The news was better for some of the other films that received Oscar nominations for Best Picture and sought to capitalize at the box office in rapid expansions.

“The Imitation Game” finished sixth on the national chart with $7.5 million over the three days. That projects to a $9.2 million four-day total for the historical drama starring Benedict Cumberbatch, which averaged a strong $4,464 from its 1,611 theaters, after TWC added 45 locations.

Fox Searchlight nearly doubled the run of “Birdman,” and director Alejandro Inarritu’s surreal comedy starring Michael Keaton, Ed Norton and Emma Stone brought in $1.5 million from 471 locations over the three days.
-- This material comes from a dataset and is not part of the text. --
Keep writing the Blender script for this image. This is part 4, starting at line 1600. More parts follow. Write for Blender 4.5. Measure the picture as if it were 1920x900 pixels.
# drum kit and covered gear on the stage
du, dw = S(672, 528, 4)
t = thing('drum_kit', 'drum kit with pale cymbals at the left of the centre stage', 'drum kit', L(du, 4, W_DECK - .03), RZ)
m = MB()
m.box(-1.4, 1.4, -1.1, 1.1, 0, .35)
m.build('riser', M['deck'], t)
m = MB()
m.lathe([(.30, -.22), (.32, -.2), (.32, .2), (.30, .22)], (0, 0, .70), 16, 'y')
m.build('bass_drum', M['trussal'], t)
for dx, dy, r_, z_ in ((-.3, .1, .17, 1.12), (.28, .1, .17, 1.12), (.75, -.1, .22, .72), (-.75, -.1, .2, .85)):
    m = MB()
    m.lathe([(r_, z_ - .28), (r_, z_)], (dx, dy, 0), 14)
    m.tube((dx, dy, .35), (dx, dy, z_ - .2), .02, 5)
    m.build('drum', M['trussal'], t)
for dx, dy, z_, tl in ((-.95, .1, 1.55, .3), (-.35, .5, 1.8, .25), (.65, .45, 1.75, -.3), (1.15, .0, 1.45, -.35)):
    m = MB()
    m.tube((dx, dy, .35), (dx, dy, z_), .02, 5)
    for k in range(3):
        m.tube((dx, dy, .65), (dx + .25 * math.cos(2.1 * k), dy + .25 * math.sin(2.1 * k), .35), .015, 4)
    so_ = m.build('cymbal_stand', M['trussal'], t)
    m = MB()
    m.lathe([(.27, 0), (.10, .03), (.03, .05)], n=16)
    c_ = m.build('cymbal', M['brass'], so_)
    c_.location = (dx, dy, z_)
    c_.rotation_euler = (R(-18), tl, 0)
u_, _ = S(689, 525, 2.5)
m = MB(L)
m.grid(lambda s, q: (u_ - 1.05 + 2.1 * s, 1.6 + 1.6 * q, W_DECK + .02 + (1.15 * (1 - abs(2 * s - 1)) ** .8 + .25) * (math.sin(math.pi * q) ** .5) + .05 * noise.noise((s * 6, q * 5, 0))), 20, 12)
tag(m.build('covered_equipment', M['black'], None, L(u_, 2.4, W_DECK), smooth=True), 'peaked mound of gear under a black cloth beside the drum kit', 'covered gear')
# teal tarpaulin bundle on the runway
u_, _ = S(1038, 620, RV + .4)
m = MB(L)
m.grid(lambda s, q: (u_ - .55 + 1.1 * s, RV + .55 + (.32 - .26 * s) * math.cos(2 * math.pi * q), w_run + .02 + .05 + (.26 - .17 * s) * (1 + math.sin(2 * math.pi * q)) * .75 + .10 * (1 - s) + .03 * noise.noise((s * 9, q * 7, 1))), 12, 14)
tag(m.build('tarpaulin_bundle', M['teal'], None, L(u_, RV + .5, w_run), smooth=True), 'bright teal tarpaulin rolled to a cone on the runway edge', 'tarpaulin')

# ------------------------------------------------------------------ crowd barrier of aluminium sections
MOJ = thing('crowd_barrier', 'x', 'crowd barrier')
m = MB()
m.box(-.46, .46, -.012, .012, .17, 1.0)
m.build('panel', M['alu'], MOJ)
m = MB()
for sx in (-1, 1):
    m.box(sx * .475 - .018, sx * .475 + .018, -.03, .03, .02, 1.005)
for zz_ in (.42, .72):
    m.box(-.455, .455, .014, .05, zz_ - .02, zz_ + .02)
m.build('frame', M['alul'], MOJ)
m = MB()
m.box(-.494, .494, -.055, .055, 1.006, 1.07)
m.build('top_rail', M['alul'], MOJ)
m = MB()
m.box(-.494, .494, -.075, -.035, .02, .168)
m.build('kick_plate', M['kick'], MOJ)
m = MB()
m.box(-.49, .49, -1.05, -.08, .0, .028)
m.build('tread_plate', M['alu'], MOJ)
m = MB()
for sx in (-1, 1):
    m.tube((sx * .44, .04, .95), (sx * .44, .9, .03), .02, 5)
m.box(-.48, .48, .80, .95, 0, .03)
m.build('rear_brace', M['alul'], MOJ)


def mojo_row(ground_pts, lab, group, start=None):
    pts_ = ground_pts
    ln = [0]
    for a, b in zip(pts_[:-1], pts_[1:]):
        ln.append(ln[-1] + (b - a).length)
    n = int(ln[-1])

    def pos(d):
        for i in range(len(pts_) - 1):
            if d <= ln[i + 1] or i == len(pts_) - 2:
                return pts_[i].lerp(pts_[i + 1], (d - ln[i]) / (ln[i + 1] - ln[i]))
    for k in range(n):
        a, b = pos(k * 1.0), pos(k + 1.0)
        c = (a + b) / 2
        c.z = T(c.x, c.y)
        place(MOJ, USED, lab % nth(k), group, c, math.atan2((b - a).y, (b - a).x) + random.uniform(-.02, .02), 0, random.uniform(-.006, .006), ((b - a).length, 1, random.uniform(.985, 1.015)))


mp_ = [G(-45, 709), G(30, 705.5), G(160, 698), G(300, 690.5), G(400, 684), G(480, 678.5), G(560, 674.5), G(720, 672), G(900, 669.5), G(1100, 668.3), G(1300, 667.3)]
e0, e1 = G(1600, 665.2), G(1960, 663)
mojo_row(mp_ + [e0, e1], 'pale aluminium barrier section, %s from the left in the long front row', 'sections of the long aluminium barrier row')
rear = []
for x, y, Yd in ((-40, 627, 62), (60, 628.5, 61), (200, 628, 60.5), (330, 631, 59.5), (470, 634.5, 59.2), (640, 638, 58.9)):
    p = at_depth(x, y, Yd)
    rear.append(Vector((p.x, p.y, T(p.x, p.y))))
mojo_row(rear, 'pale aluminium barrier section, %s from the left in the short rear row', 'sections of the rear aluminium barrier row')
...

It’s pacing for a $1.9 million four-day haul, which would mean a $4,205 per-theater average for the film, which has been in release 14 weeks.

Sony Classics put “Foxcatcher” into 759 locations, a 522-theater increase for the murder tale starring Steve Carell, and it brought in $1.2 million for the three days, a $3,530 per-theater average. It’s heading for a $1.5 million four-day haul that will lift its domestic total to more than $10 million after 10 weeks.

The Stephen Hawking biopic “The Theory of Everything,” starring Eddie Redmayne and Felicity Jones, tallied $560,000 between Friday and Sunday after Focus Features added 101 locations. That’s an average of $1,186 at its 509 theaters. It will finish the four days at around $1.1 million, which will lift its domestic total to nearly $28 million after 11 weeks in release. Focus plans a larger expansion for the coming weekend.